- **Short problem**
Work through the data line by line, gathering every line that has the word "script".

>> begin

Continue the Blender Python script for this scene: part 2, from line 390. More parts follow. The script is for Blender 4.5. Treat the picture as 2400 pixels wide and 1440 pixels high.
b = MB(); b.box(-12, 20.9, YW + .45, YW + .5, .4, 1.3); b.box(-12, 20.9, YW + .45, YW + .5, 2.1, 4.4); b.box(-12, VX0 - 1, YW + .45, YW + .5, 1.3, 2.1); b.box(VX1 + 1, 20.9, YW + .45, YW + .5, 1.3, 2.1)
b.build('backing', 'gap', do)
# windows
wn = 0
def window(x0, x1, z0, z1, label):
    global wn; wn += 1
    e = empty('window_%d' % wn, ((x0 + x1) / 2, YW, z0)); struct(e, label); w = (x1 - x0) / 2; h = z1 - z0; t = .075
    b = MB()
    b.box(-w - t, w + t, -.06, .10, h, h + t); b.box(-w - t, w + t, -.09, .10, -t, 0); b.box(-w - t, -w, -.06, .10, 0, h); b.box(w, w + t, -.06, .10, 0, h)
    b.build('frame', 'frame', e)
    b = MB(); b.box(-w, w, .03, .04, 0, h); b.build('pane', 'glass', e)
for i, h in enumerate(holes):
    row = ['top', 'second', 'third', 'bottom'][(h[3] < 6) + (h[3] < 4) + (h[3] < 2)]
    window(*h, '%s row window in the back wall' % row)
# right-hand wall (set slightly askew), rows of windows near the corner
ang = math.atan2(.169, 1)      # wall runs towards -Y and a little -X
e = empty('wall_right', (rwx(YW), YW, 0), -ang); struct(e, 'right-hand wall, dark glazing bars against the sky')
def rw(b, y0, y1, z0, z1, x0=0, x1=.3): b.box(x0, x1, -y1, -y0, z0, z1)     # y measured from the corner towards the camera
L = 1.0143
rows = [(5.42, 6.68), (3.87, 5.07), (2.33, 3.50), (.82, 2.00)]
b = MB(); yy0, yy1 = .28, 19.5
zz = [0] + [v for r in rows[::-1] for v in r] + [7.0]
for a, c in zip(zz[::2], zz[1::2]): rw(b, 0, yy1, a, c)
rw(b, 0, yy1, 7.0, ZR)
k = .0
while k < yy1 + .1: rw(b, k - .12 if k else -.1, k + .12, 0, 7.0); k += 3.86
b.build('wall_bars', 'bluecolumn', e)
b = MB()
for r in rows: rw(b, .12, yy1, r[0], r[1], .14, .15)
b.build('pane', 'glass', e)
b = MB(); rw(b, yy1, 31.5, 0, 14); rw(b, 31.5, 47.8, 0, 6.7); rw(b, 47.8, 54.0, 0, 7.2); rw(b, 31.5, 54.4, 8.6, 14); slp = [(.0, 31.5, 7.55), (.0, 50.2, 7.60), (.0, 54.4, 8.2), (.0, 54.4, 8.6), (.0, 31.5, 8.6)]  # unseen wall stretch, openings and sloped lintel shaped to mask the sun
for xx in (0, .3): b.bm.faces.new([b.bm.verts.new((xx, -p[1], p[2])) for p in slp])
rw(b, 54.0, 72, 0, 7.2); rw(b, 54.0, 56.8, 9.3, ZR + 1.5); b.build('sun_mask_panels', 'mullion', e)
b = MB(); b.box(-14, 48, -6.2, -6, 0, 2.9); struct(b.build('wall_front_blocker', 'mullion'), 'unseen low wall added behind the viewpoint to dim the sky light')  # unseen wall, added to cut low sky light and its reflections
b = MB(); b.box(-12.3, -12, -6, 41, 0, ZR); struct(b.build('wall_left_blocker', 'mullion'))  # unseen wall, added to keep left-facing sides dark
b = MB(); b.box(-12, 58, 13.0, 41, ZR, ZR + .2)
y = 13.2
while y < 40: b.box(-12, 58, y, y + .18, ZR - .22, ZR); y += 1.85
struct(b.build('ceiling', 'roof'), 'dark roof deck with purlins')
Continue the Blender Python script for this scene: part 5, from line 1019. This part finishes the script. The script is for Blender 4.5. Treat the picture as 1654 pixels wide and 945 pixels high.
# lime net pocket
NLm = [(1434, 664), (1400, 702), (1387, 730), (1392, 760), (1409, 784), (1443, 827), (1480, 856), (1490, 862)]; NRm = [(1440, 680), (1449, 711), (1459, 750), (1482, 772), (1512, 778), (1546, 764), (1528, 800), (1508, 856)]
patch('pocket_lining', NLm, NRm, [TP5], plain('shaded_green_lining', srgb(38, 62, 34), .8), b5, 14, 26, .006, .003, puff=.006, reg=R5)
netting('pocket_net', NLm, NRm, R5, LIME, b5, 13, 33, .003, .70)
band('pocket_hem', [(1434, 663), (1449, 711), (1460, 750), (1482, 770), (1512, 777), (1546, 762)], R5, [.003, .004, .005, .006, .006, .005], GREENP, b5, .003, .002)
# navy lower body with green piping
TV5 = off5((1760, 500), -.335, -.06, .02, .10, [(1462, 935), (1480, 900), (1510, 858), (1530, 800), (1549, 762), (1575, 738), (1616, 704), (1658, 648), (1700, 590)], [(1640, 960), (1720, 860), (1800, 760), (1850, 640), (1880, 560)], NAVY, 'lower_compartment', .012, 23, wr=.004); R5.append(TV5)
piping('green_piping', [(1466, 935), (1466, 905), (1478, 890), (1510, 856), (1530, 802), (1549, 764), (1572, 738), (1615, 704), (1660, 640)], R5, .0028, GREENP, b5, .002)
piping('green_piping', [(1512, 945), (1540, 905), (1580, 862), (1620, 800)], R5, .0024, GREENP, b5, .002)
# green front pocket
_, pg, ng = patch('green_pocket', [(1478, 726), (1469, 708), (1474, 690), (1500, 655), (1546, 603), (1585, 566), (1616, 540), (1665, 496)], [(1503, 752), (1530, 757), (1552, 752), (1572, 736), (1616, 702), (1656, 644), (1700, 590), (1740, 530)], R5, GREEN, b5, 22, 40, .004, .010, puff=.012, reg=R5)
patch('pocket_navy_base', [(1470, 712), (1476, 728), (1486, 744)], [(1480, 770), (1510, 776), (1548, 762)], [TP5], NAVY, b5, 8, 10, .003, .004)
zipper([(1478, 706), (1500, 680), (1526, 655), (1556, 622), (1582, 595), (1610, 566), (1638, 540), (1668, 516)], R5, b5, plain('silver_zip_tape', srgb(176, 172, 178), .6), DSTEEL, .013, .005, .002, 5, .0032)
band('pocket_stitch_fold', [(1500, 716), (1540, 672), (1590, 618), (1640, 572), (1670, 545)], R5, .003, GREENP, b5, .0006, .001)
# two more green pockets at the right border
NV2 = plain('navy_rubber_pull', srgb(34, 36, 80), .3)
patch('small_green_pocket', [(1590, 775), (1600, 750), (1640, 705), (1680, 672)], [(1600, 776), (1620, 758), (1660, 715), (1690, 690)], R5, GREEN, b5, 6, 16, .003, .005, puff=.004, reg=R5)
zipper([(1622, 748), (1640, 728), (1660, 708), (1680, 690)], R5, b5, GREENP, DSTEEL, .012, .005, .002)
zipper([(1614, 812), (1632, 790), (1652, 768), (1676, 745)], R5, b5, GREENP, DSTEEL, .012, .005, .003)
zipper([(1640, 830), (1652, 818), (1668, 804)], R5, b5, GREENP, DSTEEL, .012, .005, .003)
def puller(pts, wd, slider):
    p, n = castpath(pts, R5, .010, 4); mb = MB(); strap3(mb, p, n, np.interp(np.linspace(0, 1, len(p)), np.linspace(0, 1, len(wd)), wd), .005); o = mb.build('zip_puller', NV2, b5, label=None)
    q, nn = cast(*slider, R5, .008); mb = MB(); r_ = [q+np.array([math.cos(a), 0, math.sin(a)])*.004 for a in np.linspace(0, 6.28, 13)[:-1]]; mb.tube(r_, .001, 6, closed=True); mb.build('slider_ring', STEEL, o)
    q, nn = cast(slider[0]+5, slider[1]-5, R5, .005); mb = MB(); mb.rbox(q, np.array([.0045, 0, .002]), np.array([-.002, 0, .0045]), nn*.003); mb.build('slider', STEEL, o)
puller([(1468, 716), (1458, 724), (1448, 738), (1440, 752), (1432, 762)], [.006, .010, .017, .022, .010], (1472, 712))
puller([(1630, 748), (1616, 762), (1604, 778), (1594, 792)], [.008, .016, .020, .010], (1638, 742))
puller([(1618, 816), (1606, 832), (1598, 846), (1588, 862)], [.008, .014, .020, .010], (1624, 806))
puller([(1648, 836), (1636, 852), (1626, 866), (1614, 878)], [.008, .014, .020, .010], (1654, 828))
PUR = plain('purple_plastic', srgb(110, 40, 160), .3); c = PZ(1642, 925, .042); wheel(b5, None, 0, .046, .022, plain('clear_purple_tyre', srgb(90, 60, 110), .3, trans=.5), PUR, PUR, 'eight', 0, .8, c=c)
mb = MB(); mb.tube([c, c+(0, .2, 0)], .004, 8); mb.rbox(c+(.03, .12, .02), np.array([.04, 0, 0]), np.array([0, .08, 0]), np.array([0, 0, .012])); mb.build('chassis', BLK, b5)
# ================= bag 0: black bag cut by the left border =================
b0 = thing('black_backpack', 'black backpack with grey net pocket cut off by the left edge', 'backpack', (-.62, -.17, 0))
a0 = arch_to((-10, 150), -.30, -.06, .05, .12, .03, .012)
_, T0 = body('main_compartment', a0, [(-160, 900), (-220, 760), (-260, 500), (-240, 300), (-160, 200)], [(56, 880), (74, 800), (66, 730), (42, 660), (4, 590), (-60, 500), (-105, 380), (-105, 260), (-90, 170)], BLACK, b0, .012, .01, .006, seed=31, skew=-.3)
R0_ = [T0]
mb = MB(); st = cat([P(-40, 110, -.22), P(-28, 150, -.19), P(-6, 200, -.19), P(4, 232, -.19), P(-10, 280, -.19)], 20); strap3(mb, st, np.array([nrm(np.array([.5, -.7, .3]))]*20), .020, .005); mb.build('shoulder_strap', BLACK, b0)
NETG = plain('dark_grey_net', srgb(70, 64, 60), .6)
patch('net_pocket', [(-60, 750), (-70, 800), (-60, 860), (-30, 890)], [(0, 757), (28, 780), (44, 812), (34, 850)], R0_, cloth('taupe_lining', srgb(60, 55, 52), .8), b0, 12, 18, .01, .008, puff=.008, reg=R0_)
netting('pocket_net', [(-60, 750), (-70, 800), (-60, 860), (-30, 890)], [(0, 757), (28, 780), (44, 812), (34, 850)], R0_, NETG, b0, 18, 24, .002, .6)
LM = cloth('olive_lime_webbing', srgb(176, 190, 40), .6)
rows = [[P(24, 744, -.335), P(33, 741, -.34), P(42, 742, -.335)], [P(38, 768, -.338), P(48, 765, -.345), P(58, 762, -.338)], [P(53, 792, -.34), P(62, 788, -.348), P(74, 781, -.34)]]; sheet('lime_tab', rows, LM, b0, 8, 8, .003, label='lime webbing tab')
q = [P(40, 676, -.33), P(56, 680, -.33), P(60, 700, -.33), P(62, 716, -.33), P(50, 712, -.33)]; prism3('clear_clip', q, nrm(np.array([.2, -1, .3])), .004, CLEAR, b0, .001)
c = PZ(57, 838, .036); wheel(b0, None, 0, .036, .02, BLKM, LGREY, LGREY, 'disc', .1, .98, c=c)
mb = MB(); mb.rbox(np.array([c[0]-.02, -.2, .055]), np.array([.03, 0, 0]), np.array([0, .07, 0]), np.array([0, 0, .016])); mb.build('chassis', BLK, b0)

>> end

- **Solution for this exercise**
Continue the Blender Python script for this scene: part 2, from line 390. More parts follow. The script is for Blender 4.5. Treat the picture as 2400 pixels wide and 1440 pixels high.
Continue the Blender Python script for this scene: part 5, from line 1019. This part finishes the script. The script is for Blender 4.5. Treat the picture as 1654 pixels wide and 945 pixels high.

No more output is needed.